Black Bloc na linha de frente das manifestações de junho/2013 |
Aqueles que
fazem oposição se confirmaram como fundamentais, em particular o PSOL do Rio de
Janeiro. Contudo, a “esquerda de oposição” sai muito mal desses cinco meses de
lutas. Quando ainda tem cidadania no movimento, isso não impede que o movimento
os transponha totalmente. Por outro lado, é evidente que a “esquerda de
oposição” não representa nenhuma alternativa eleitoral, e eu continuo
convencido de que até o movimento mais radical precisa de algum momento
eleitoral. Quanto ao PT, qual é seu projeto? Difícil dizer, pois não há nenhum,
a não ser “continuar no governo”. É ainda pior se perguntamos: qual projeto a
Presidenta Dilma implementou em seu mandato? Em termos de políticas públicas,
não houve nenhuma inovação.
A marca da
Dilma foi a volta do economicismo, e isso em torno de duas falácias: a primeira
foi a aposta na economia material das commodities, dos megaeventos, das
megaobras e dos global players (a grande indústria multinacional); a segunda —
complementar a essa — foi a ideia de que a mudança de modelo econômico viria de
cima para baixo, pela decisão-decreto de “baixar a taxa de juros”.
Quando
Dilma fala que gosta de engenheiros e não de advogados, ela está sendo muito
sincera, nos faz entender que ela é mesmo autoritária. Não se trata apenas de
“jeito”, do gosto pelos engenheiros que fazem os cálculos das barragens ou dos
estádios, diante dos “chatos” dos advogados que ajudam os índios e os pobres a
desconstruir essas equações para mostrar os impactos ambientais e sociais.
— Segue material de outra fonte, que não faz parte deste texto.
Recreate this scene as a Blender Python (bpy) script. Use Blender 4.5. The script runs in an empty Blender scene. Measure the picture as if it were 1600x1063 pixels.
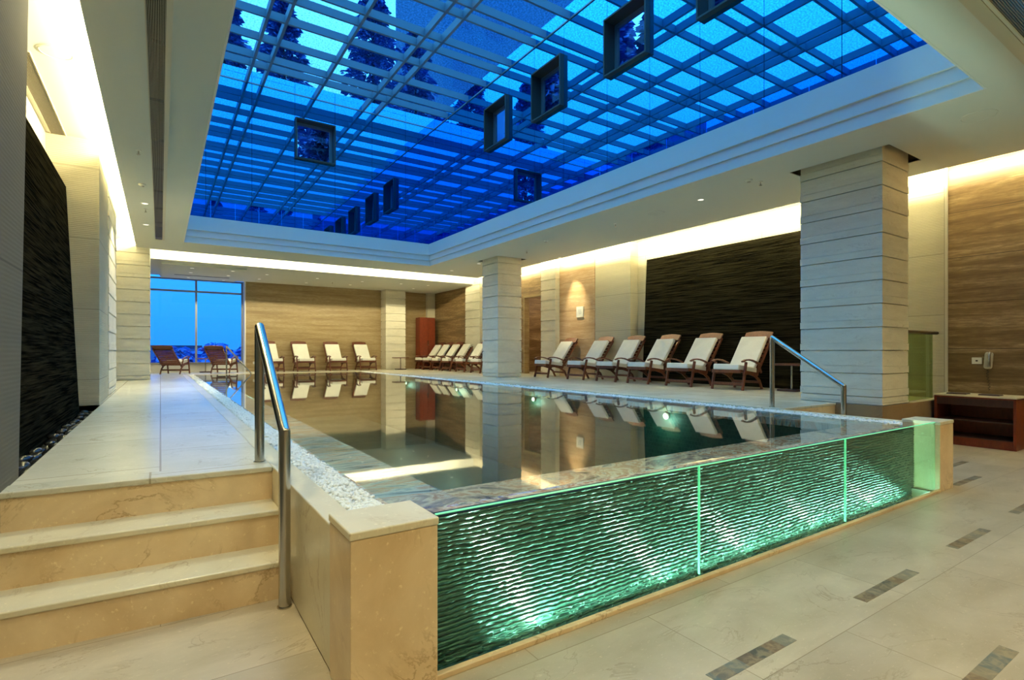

Trata-se mesmo de uma maneira de pensar a política como uma engenharia social,
uma teleologia do progresso a ser implementada, inclusive pela força (a
polícia, sem esquecer que se trata da polícia brasileira, que mata oficialmente
cinco pessoas por dia), como fizeram Lenin e Stalin com a “industrialização
forçada”. Só que agora, o ridículo é que o totalitarismo é para permitir a
qualquer custo que a Copa da FIFA aconteça nos moldes dos interesses da FIFA. O
nacionalismo é sempre assim: em nome do interesse nacional, abrem-se avenidas
para o neocolonialismo interno e, pois, externo.
Logo que
foi eleita, Dilma mostrou a que veio: a destruição do Ministério da Cultura foi
emblemática, mas também a afirmação de seu estilo autoritário, com a demissão
de Pedro Abramovay, justamente por ter anunciado um elemento de projeto (a
reforma — urgente e necessária — da política de repressão das drogas). Um
episódio que mostra o caráter arrogante e autoritário da Presidenta e a
submissão dócil de seus ministros — a começar pelo que deveria ter defendido o
Pedro Abramovay, o Ministro da Justiça —, que praticamente não tomaram nenhuma
iniciativa nestes três anos.
Black Bloc e os ideais |
Nada foi
produzido pelos ministros. Imaginem o que teria acontecido com Tarso Genro
quando tomou a corajosa decisão de conceder refúgio ao Battisti . O fato é que
os elementos originais do governo Dilma foram desastrosos e apagaram o pouco
que havia de “esquerda” no pragmatismo “lulista”: no plano das megaempresas,
temos a falência de Eike Batista — que envolve BNDES, CEF e FGTS — e as
dificuldades pesadas da Petrobras que levaram ao Leilão de Libra (e levarão ao
aumento do preço da gasolina porque a produção dos poços tradicionais caiu); os
megaeventos se mostraram como impopulares justamente em junho, durante a Copa
das Confederações — como se faz para gastar bilhões em embelezamento (no Porto
Maravilha) quando milhões de pessoas ao lado convivem com rios de esgoto a céu
aberto? Só mesmo por meio do conluio com a tradicional política de terror, essa
sim mascarada por trás da clivagem de raça e classe, que mantém a senzala em
“seu lugar”.
No plano da
nova política econômica (a manutenção dos subsídios à grande indústria e a
tentativa de baixar os juros), esta acabou reforçando as tendências
inflacionistas que já estavam presentes. O levante de junho foi, inicialmente,
a afirmação de que só uma mobilização democrática é capaz de romper a ciranda
mortífera que liga as duas inflações: a dos juros e aquela dos preços!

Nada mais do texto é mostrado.